Written By: Mike Agostinelli
You ever go into a movie expecting to hate it but then you see it anyway?
It takes a special kind of person to do this. Why does one do it? Do we enjoy punishment? Or are we just so hopelessly in love with film that we enjoy even the most bottom-level cinematic expereinces, solely because we even see some merit in those? I’d like to think I fall into the latter category. But hey, maybe it’s a little of the first as well. Because simply put: I never really liked the original Independence Day. I saw it on opening day back in 1996, filled with childlike wonder and hope, only for both to be dashed upon seeing it. Was it horrible? Certainly not. But even at that young age I couldn’t help but walk away with a pervading sense of: thats it?
Flash forward twenty years and we get the sequel that nobody really wanted but will likely see anyway. So color me surprised when Independence Day: Resurgence turned out to be nowhere near as bad as I had assumed it would be.
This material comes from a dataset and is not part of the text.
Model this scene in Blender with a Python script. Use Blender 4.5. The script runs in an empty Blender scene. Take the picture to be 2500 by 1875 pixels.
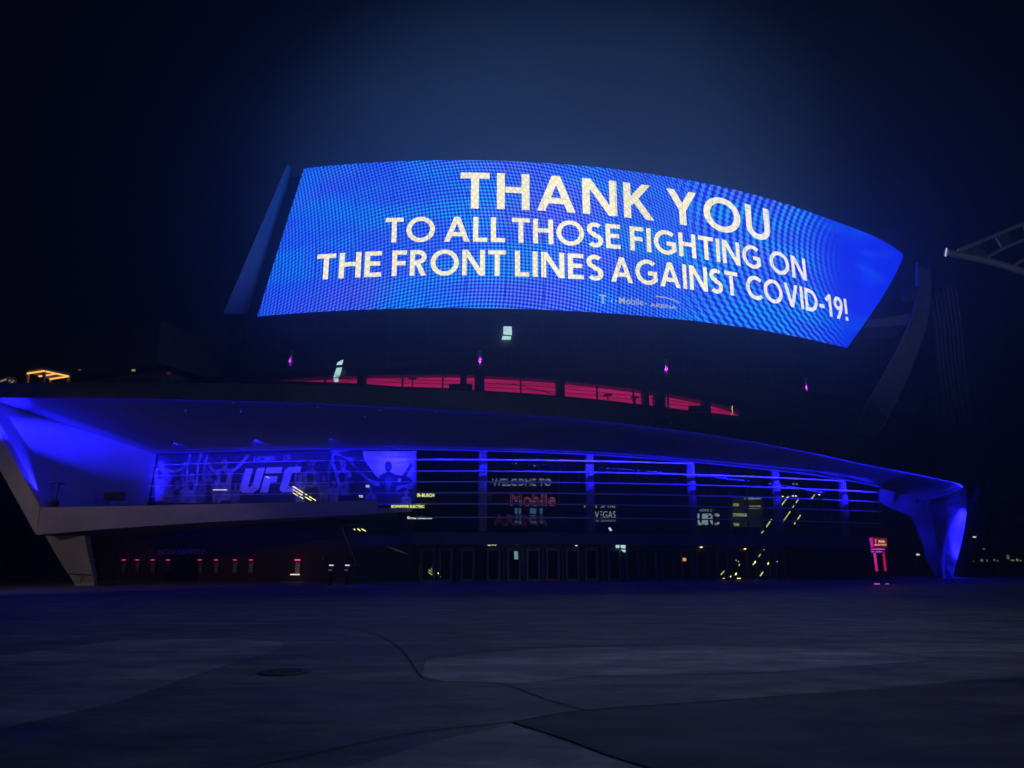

There are flaws, in some cases massive ones, but none big or bold enough to derail the entire movie. Or maybe I just have a high tolerance for bullshit.
Everyone in this movie knows what the deal is. They’ve seen the script. they are keenly aware the dialogue is awful and that this clearly isn’t high caliber filmmaking, so they act accordingly. There is a certain charm to that. It can make even the worst films highly watchable, like those Saturday night Syfy channel stinkbusters. What this movie essentially ends up being is one of those, but with millions of more dollars in the budget. Director Roland Emmerich excels in overblown two hour chunks of cinematic idiocy, and he pulls out all the stops here. The man has no meter for gauging how corny or childish things might be; he just simply blows his load all over the screen and assumes something will stick.
The returning cast members from the first act as torch passers, handing the reigns over to a group of new “young blood” cast members. Bill Pullman looks lost and confused, but in an endearing way. Jeff Goldblum mumbles and displays his usual neurotic sensibilities. There’s also a random African warlord dude who looks like a discarded side character from Predator, wielding double machetes and uttering lines like “you have a warriors heart.”
Beyond all the fun there are issues. Everything is way too futuristic. I get we used Alien tech in the twenty years since the original in this timeline, but everything looks like something you’d see in a Blade Runner sequel as opposed to anything even remotely resembling reality in 2016. False climaxes also become a problem. You know, when the movie appears to be over and the threat averted, only to find out you were wrong and there’s still another action scene. The climax also has Jeff Goldblum riding around aimlessly on a yellow school bus like a fool with his bumbling dad and a bunch of little kids while all the real action goes on around them. There are even shoehorned-in homosexual characters in an effort to appear progressive, as they make Brent Spiners Dr. Okun into a gay man randomly and act like it was always like that.
The score from Thomas Wander and Harold Closer uses the theme from the original, but also adds in its own new theme. The overall package is surprisingly solid and rousing enough to generate emotion out of you even when the acting can’t exactly do that on its own. Nothing beats David Arnolds work on the original though, which had the perfect feel of a mid-90’s Summer blockbuster and still finds itself entering my brain at the most random times.
So what can you really expect when going to see a movie like this? Destruction, corny acting, and patriotic badassery. You get all of that here in spades, despite some small little missteps. So really, what much more is there to say? There’s something to be said of movies that allow you two hours of brain death, where you can simply sit and tune out the world around you and lose yourself over to some stupidity for awhile. To me, that feels good. And its just as necessary as a showcase Academy Award film which is showered with accolades.
I give Independence Day: Resurgence a 7 out of 10.